Budget Committee Chairman Carrie Austin (34th) replied, “That’ll be for one sale. That Muscle Milk is horrible. That’s not for women.”

Ald. Nick Sposato (36th) said he “applauds what we’re trying to do,” but the city may have a tough time finding healthy snacks and beverages to stock its vending machines.

“Welch’s fruit snacks? Loaded with sugar. Diet pop? Many health experts say it’s poison. … I don’t think you could find any nutritionist or health experts who say these things are healthier,” Sposato said.

Austin added, “I don’t think I’m gonna choose any rice cakes. But, there is an individual who would like to have rice cakes. That individual does have a choice. That’s what the contractor is trying to do: provide us with a choice of being able to say, ‘This bag of Dorito’s is healthy.’ And we know we’re lying, but we’re gonna lie to ourself.”

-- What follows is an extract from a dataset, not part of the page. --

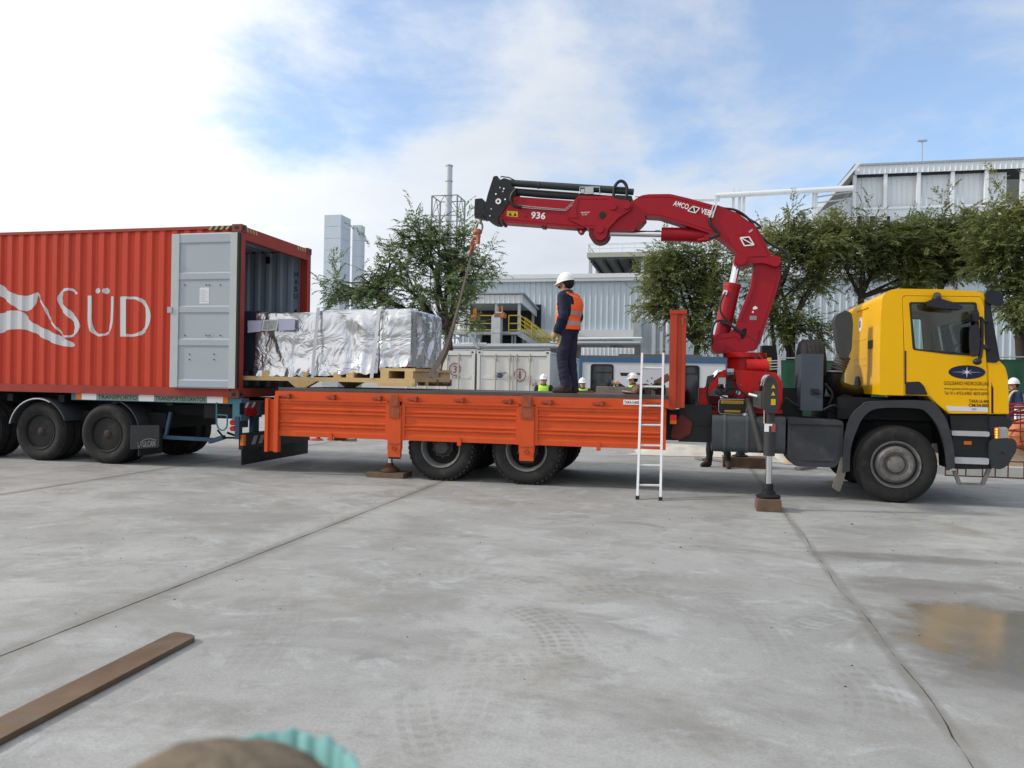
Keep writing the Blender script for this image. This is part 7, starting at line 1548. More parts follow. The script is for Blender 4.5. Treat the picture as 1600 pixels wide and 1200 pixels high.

The mayor’s plan would make it tougher for junk food addicts to get their daily fix at the city’s 157 snack machines and 198 machines that sell beverages.

Beverage machines would require that: only 25 percent of cold beverages sold be “high-calorie;” the remaining 75 percent of cold beverages contain 25 calories or less-per-eight ounces; hot beverages be limited to 25 calories and that all types of beverages except water and seltzer be limited to 12 ounces.

Snack machines would require that at least 75 percent of the food options sold in each machine contain 250 calories or less. At least five of the items sold in each machine would be required to contain 250 mg or less of sodium-per-serving. And at least one item in each machine would have to be gluten-free and without nuts.

Vieyra said city vending machines currently generate $150,000 to $200,000 in annual revenue.

Under Compass, the city will get 20.2 percent of gross revenues from snack machines and 30.2 percent of gross revenues from beverage machines, along with a $25,000 advance commission.

“We’re expecting that to go down slightly initially, only because it might take a little while for people to sort of get accustomed to healthy vending,” Vieyra said.

“But then, the experience that the Park District has had is that sales kind of picked up as soon as people were exposed more to these types of products.”